En effet, ladite communauté internationale, impatiente, est sortie de ses gonds pour passer sans aucune réserve diplomatique des ordres aux responsables politiques du pays. Elle n’entend pas perdre son contrôle politique sur le pays non seulement pour les raisons géostratégiques de toujours, mais aussi pour les nouvelles donnes économiques. L’on vient de dévoiler publiquement l’ampleur de la richesse de notre sous-sol qui est évaluée à des dizaines de milliards de dollars américains. Le souci immédiat est de s’entourer d’autorités « irresponsables », désinvoltes pour la perpétuation du pillage de nos ressources naturelles. Sans  sourciller sur les erreurs qu’elles ont commises en validant les fraudes qui ont porté le président Martelly et la grande majorité des législateurs au pouvoir, les grandes puissances occidentales continuent à s’engluer avec la même arrogance dans nos affaires internes grâce cependant à la complicité de la plupart des politiciens traditionnels, qu’ils soient perchés au pouvoir ou qu’ils rôdent autour du pouvoir. Le tort n’incombe pas uniquement aux actuels dirigeants et dirigeantes. Ils ont hérité d’un système duquel ils sont incapables de se détacher puisqu’ils participent de la même famille idéologique antipopulaire.

C’est dans cette perspective que l’ambassadrice des États-Unis, Mme Pamela White, accompagnée de la chef du cabinet de l’ex-secrétaire d’État, Mme Hillary Clinton, s’est rendue une autre fois le mercredi 6 février dernier au Parlement. Sous le sempiternel prétexte d’une visite de courtoisie, elles ont réuni sans aucun avis préalable le président du Sénat, M. Simon Dieuseul Desras et celui de la Chambre basse, M. Jean Tolbert Alexis, pour exiger d’eux l’organisation des élections. Le gouvernement américain, d’après les deux émissaires, dispose déjà de 15 millions de dollars pour les réaliser. Le Canadien Nigel Fisher, le représentant spécial par intérim du secrétaire général et chef de la Mission des Nations-Unies pour la Stabilisation d’Haïti(MINISTAH), avec le même irrespect, s’est présenté quelques jours après au Sénat de la République sans aucune invitation, ni demande de visite pour passer des ordres à des gens pour lesquels le peuple a voté pour le représenter au sein du pouvoir législatif. Les nouveaux commandeurs, pleins de leur outrecuidance, ne s’embarrassent désormais d’aucune formule diplomatique pour exhiber leur prédominance.
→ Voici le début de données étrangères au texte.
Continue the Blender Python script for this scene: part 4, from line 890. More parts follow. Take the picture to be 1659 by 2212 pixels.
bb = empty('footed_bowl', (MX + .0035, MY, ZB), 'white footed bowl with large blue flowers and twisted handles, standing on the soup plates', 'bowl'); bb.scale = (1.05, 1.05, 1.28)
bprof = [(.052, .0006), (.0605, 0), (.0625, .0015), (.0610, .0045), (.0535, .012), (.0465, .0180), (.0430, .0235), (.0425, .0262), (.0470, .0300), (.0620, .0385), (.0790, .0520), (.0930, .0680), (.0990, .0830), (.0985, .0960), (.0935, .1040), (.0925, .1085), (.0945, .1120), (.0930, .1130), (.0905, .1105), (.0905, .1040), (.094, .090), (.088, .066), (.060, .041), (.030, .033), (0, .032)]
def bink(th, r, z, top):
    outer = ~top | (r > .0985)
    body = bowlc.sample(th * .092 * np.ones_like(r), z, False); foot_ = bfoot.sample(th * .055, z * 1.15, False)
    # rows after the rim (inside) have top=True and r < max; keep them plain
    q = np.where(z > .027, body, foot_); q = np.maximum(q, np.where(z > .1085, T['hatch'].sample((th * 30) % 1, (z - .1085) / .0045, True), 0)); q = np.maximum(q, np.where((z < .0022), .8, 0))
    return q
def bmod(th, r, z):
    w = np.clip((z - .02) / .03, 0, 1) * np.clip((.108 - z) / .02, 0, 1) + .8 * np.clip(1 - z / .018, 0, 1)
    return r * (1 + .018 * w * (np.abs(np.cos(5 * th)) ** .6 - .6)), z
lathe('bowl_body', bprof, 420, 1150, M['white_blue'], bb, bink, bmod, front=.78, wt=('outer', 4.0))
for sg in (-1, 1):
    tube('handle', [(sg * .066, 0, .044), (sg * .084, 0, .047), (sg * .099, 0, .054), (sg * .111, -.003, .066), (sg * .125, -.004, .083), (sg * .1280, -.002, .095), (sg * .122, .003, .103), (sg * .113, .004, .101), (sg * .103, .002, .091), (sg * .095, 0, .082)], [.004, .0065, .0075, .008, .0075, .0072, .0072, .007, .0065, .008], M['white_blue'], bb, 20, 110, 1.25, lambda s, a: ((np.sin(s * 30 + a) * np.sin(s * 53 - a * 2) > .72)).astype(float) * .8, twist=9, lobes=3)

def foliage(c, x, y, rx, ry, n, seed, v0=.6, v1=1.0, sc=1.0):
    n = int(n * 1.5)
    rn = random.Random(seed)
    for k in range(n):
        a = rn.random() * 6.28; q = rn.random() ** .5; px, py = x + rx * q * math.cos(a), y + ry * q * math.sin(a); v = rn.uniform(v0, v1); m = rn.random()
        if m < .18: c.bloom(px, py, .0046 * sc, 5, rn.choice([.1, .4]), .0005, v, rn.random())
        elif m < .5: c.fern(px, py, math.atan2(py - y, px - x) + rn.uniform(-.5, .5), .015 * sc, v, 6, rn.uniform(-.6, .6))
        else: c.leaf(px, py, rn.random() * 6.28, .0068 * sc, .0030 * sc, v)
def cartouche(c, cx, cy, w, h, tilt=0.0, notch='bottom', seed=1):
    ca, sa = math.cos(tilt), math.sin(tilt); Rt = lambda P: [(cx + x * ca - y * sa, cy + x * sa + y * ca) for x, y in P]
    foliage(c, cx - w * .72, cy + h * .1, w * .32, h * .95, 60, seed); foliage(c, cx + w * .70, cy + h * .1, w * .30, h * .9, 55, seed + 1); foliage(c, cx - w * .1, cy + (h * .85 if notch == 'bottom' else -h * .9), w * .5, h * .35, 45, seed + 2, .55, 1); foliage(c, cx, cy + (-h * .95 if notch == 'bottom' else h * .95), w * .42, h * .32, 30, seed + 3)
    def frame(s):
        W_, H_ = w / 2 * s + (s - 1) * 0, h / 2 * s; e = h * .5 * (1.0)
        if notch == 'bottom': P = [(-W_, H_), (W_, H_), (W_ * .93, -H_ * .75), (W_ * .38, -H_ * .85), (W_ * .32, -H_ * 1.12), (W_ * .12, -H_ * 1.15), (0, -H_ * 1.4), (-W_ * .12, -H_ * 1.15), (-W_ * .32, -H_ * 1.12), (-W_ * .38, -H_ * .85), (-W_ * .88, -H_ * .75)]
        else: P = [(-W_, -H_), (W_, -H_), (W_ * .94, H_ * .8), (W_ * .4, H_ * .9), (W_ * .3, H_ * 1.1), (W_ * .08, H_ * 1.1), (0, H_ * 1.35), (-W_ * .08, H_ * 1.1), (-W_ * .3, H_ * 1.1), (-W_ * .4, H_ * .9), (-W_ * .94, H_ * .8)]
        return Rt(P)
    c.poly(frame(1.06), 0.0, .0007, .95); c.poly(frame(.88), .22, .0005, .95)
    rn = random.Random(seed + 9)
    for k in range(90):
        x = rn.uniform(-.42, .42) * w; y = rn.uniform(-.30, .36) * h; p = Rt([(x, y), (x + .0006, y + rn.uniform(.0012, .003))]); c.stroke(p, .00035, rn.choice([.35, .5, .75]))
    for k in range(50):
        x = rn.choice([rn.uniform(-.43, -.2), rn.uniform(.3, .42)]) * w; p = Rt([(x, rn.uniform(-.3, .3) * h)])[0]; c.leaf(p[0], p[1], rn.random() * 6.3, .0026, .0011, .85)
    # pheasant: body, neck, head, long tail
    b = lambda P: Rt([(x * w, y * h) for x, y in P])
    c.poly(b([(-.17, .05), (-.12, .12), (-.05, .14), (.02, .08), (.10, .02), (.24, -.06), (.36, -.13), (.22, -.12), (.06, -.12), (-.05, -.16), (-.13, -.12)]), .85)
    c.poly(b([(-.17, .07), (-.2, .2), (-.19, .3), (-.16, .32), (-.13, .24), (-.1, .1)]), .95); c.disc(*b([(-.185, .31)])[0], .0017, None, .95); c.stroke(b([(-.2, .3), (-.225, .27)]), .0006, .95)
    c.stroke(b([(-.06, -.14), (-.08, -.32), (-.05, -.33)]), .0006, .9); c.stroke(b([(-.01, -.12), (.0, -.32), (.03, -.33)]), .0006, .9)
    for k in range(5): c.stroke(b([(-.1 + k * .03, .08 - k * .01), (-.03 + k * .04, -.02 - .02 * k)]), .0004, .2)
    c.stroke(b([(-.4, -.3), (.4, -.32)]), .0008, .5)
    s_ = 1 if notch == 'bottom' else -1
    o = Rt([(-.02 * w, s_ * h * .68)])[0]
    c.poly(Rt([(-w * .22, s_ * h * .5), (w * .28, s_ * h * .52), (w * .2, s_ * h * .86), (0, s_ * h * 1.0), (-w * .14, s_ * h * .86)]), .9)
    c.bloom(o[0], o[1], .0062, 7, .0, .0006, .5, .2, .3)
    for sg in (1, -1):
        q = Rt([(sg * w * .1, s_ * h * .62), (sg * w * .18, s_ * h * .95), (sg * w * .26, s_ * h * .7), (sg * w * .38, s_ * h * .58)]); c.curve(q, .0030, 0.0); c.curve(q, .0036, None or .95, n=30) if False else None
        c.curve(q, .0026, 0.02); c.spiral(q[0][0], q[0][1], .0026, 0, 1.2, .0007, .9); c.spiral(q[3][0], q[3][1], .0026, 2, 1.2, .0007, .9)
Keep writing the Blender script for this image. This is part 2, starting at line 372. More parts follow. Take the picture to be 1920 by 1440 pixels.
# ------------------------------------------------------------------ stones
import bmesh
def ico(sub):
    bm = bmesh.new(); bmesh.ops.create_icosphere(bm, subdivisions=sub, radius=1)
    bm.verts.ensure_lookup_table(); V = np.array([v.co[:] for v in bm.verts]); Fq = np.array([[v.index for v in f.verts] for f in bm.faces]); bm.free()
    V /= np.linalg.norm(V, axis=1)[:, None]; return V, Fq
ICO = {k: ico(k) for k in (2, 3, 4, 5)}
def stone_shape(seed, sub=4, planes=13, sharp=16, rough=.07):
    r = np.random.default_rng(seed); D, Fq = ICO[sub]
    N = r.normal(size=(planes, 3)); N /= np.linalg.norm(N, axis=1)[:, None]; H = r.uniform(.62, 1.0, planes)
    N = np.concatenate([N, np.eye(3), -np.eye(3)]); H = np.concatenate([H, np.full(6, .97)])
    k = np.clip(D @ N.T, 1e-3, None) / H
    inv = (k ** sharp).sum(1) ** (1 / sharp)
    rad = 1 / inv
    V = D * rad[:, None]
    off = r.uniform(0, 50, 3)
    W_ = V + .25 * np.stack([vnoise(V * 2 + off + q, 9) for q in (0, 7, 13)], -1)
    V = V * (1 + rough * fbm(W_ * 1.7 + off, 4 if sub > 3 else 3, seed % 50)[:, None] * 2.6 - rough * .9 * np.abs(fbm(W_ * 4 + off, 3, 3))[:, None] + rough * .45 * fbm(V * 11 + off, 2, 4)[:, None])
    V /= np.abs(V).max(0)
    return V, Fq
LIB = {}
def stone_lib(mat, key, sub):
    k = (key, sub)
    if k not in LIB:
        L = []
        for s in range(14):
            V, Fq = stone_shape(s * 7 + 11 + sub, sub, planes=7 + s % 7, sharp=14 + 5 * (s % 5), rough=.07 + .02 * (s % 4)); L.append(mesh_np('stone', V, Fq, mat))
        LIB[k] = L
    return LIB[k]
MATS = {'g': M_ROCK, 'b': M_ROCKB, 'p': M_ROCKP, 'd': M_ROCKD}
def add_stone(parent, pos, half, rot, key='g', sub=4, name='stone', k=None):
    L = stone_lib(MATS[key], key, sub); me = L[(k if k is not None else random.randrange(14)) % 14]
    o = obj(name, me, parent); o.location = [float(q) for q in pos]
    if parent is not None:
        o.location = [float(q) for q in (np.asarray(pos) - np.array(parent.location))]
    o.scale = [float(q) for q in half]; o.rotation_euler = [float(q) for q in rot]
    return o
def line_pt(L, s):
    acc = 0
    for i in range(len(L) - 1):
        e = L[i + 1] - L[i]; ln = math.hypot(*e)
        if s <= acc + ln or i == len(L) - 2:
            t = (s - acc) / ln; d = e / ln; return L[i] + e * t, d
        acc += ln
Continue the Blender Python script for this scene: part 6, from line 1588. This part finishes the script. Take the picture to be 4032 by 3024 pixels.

Immédiatement, après l’ingérence de ces personnes, les deux chambres haute et basse se sont accordées sur une formule pour former une commission ayant pour tâche de choisir les trois autres personnalités pour compléter les neuf membres du Conseil de gestion provisoire. Le blocage qui était porté sur le nombre de députés et de sénateurs à cette fin s’est fissuré suite à une compromission vite trouvée. C’était, en réalité, pour ouvrir une porte et pour la refermer immédiatement, car les neuf députés et les huit sénateurs choisis n’arrivent pas à s’entendre sur la façon de faire fonctionner cette délégation issue des deux branches du Parlement.

S’agirait-il d’une contradiction de ma part en parlant de l’obéissance et de la résistance d’une même équipe face aux mêmes contraintes étrangères? Comment y voir clair dans cet imbroglio qui semble se corser davantage?

La dénonciation du sénateur Jean William, l’un des membres de la nouvelle commission bicamérale, a mis à nu l’existence d’au moins deux camps dont l’un défend la position du chef de l’État en cherchant à protéger ses propres ambitions en vue des  prochaines joutes électorales, et l’autre compte, avec une certaine naïveté, offrir à la nation des élections plus ou moins crédibles. En dépit de toute leur incongruité, les diplomates ne parviennent pas à étouffer les divergences entre les différents acteurs et actrices sur le terrain malgré leur soumission, car en matière politique, les intérêts personnels jouent en général un poids considérable. En dernière instance, sauf des mesures drastiques de la part de l’international lorsque leurs besoins égoïstes se font vraiment sentir, c’est le national qui maintient le dernier mot. D’autant plus que ces divergences ne relèvent que de simple contradiction secondaire entre les locaux et les internationaux. En plus, le temps joue en faveur de ces derniers qui détiennent le cordon de la bourse.

Cette impasse durera longtemps même après que l’on aura trouvé des solutions pour l’organisation des prochaines élections. Ces solutions resteront passagères tant et aussi longtemps que les masses populaires ne s’investiront pas consciemment dans la lutte pour mettre fin à toutes les manœuvres politiciennes qui se tissent en leur nom. L’urgence de la construction du Camp du Peuple, « Kan Pèp La » se fait sentir avec plus de force.